En juillet, les partenaires sociaux marseillais avaient signé un avenant permettant l'ouverture dominicale des magasins restreinte au centre à la condition que soit mis en place un plan d'actions (animations, développement des transports en commun, piétonnisation, baisse des tarifs des parkings) pour relancer le commerce en souffrance.
Or ce plan d'actions "n'est pas abouti" et ne permet pas d'ouvrir le septième jour de la semaine, estiment la Confédération des petites et moyennes entreprises (CPME 13), l'union des entreprises de proximité, l'UPE13, la CFE-CGC, le CFDT, la CFTC et FO. Vent debout contre la décision "unilatérale et sans concertation" prise par la mairie, les signataires d'un communiqué commun lui reprochent d'avoir "brûlé les étapes".
"Nous ne sommes pas contre l'ouverture du dimanche, mais avant d'étendre la zone il faudrait déjà régler le problème du centre-ville", déplore Alain Gargani, président de la CPME 13, alors que le taux de rideaux baissés atteint 27 % et 28 % dans certains quartiers, selon une récente étude commandée par la mairie.
- 'Dans le sens de l'Histoire' -
"Un paquebot comme le centre commercial qui s'apprête à ouvrir, s'il n'a personne la semaine mais du monde le dimanche ce n'est pas un problème, il peut s'équilibrer.
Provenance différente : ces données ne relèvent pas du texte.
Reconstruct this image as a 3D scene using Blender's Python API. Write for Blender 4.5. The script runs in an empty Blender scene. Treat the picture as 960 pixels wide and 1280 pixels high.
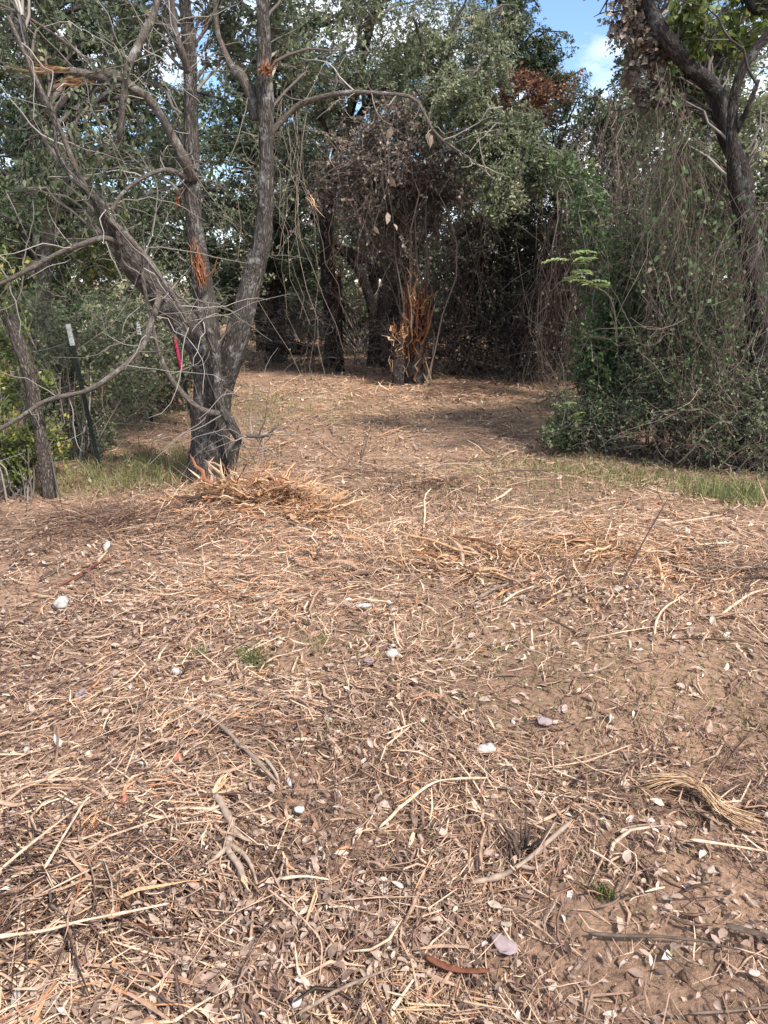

Un petit commerce, ce n'est pas la même chose. Il a besoin de tourner du lundi au samedi, le dimanche ne suffit pas à éponger une semaine sans clients", souligne Marie Bagnoli, vice-présidente de l'Union pour les entreprises des Bouches-du-Rhône (UPE 13), représentant local du Medef.
La mairie de Marseille relève au contraire à quel point il "est très important pour une ville touristique comme Marseille d'ouvrir le dimanche notamment pour les croisiéristes" qui débarquent dans la ville.
"Toutes les grandes métropoles le font, l'ouverture du dimanche va dans le sens de l'Histoire", affirme l'adjointe au commerce, Solange Biaggi (LR) qui veut rendre la cité phocéenne "encore plus attractive". "Les petits commerces et les grandes enseignes ne sont pas en concurrence directe", insiste l'adjointe.
La mairie, dont la décision a été soumise au préfet qui a trois mois pour se prononcer, se dit "optimiste au vu de l'élection d'Emmanuel Macron". Les commerçants ont, eux, demandé au représentant de l’État de "surseoir à sa décision et de convenir d'un calendrier plus adéquat" alors que la saison estivale se prépare.
Le tribunal administratif de Paris a annulé récemment un arrêté de 2015 créant la Zone touristique internationale dite "Olympiades", dans le 13e arrondissement, rappelle M. Gargani.